A scion of the Dundas family, who were stalwart Whigs and major landowners in Yorkshire and Scotland, Dundas followed in his father’s footsteps in sitting for the family pocket borough of Richmond and for York.
Educated at Trinity College, Cambridge, where his maternal aunt wrote in 1827 that he ‘gets on famously... though he never left his mother’s apron strings before’, Dundas was returned for Richmond on the family interest in 1830 and 1831.
Dundas is not known to have contributed to debate, and his committee service appears to have been confined to election petition committees, serving on that on the Caernarvon election petition in 1833.
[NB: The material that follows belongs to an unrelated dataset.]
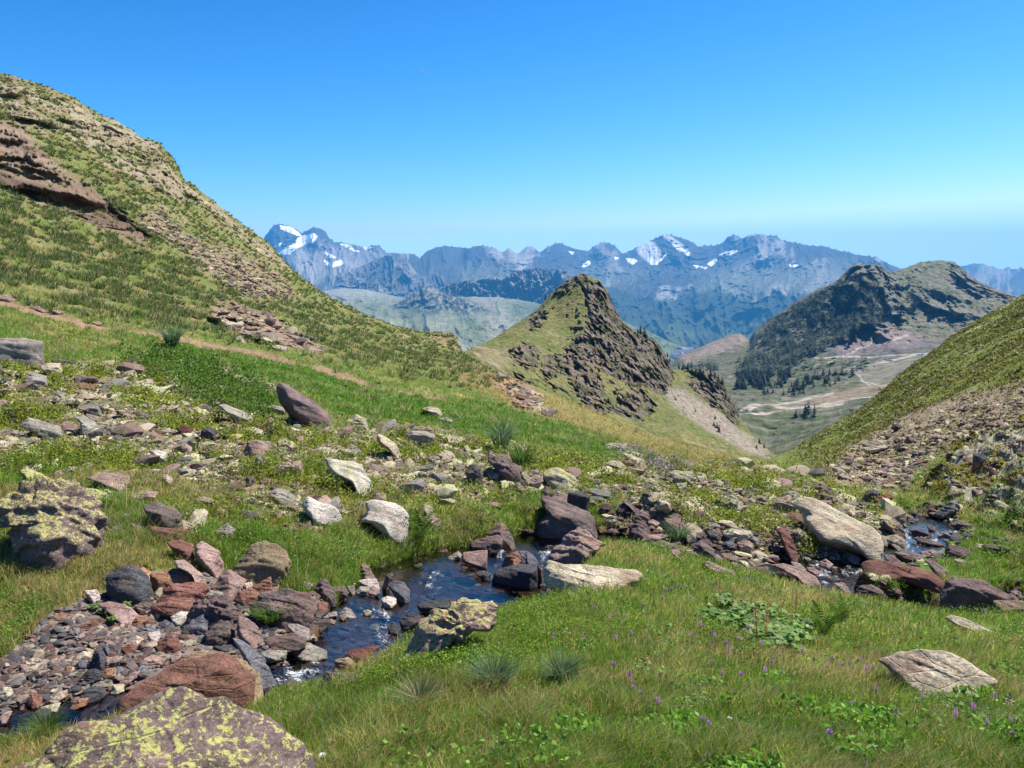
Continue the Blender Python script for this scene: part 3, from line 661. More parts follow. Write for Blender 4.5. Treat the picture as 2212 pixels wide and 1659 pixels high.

At the 1835 election Dundas and his brother Thomas effectively swapped constituencies, with Thomas, who had been returned for a vacancy at York in 1833, being elected unopposed at Richmond instead.
Dundas’s votes in the subsequent Parliament were in keeping with his pledges, dividing with the Whigs on the speakership, 19 Feb. 1835, and the address, 26 Feb. 1835. He paired for Russell’s motion on the Irish church, 2 Apr. 1835, and supported the Irish church bill, 3 June 1836. He consistently voted for the ballot. While he opposed repeal of the malt tax, 10 Mar. 1835, he backed Chandos’s motion for relief to the agricultural interest, 27 Apr. 1836. He was in the minority for an inquiry into the pension list, 19 Apr. 1836.
Re-elected at York in 1837, Dundas cited the beneficial measures passed since 1835. He declared his support for the ballot, Irish municipal reform and the expulsion of bishops from the Lords, ‘not with the view of injuring the Church, but to root it more firmly in the affections of the people’. He denounced the ‘clap-trap cries’ about the separation of man and wife under the poor law, arguing that this was not part of the original legislation, and trying to shift the blame on to the poor law commissioners, notably ‘the chief Commissioner, Mr. Frankland Lewis... as rank a Tory as ever breathed’.
Dundas continued to give silent support to Whig ministers, dividing with them on the Canadian question, 7 Mar. 1838, and slave apprenticeships, 30 Mar. 1838. He again voted for the ballot, 15 Feb. 1838, and backed the use of the Irish church’s surplus revenues for educational purposes, 15 May 1838. At the York Liberal Association’s inaugural meeting in January 1839 he heralded the establishment of that body as a sign of the Reform Act in action, affording constituents more opportunities to hear from their representatives. Yet given his own family’s continuing role as electoral patrons, his assertions that prior to the Act’s passing ‘it was almost in vain for any respectable assembly to suppose they could in any manner have weight in the Government; there were so many nominees of the aristocracy’ showed a curious lack of self-awareness. He declared his support for free trade, but conceded that ‘any violent and sudden change would be most dangerous’, and thus wished to see ‘a fixed duty as low as they could consistently with the well-being of the agricultural population’.
With his support for free trade scuppering his chances at York, it was reported that Dundas would offer either for Orkney and Shetland, where he had been appointed lord lieutenant in 1839, or for Richmond, now under the control of his brother Thomas.
Back at Westminster Dundas supported Russell’s motions against Peel’s introduction of income tax, 13 Apr. 1842, and for consideration of the state of Ireland, 23 Feb. 1844. He was in the minority for going into committee on Irish church temporalities, 12 June 1844. He continued to divide against the corn laws, and although absent from the second reading, voted for repeal on the third reading, 15 May 1846. His attendance declined towards the end of this Parliament, but he was present to divide against a ten hour factory day, 17 Mar. 1847. His decision to retire at the dissolution was explained publicly by his inability to give ‘constant attendance’ at Westminster.
Dundas emerged from retirement at the 1857 election to offer for the North Riding, in response to a requisition from those dissatisfied with the parliamentary conduct of Edward Stillingfleet Cayley,
Ill-health prompted his retirement as chairman of the Northallerton quarter sessions later that year.
At the 1865 election, with the family differences which had prompted his retirement in 1847 ‘quite healed’, Dundas was again returned unopposed for Richmond, advocating the ballot, a ‘liberal’ extension of the franchise, and abolition of church rates.